Scotland could face a shortfall of more than 900 GPs within five years if current trends continue, RCGP Scotland has warned.

If the Scottish population grows at the highest estimate of predicted growth, 915 extra GPs will be needed to preserve coverage per head of population at 2009 levels.

Even at the lowest predicted rate of population growth 563 more GPs will be required, with a significant boost to recruitment needed to fulfill even this target, the college said. Its analysis highlighted official statistics showing that Scotland gained just 35 new full-time-equivalent GPs between 2009 and 2013.
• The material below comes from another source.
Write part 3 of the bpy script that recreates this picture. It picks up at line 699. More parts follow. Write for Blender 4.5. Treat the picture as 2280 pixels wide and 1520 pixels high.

The report comes as a ComRes poll revealed that more than a third of Scots are struggling to book a GP appointment within 48 hours, despite such a target still being in use by the Scottish Government, having been scrapped in England in 2010.

The poll further revealed strong support from the Scottish public to increase funding for general practice, with a 61% majority feeling that the extra £40m primary care fund announced by the Scottish Government last year should go directly towards frontline GP services.

Commenting on the findings, RCGP Scotland chair Dr Miles Mack, said the Scottish Government had ‘not yet faced up to the crisis’ in Scottish general practice, accusing it of ‘directly contradicting’ its own workforce statistics with claims of increasing GP numbers.

He said: ‘These findings are very worrying indeed. There is clearly a desperate need for all Scottish politicians to put general practice at the front of their thinking and announcements and to emulate the commitments for England that political leaders there have given regarding sourcing and funding a much larger GP workforce.’

Dr Mack further criticised the Government for not yet determining how to spend the £40m primary care fund announced in November, warning that GPs ‘cannot wait’ any longer for action to be taken.

He said: ‘Almost six months is a reasonable amount of time in which to consider the many options RCGP Scotland and others have suggested for the fund’s use. The Government must now be transparent with their plans. Ministers have, so far, repeatedly referred to the fund in media and Holyrood debates. In order to plan effectively, GPs need to know where the funds are, how they are planned to be delivered and where they will be spent.’

NHS England, Health Education England, the RCGP and the GPC announced a joint £10m, ten-point plan for how to boost GP recruitment and retention in January this year, although this received a lukewarm reception from the profession and the GPC said it was only a first step in tackling the GP workforce shortage England.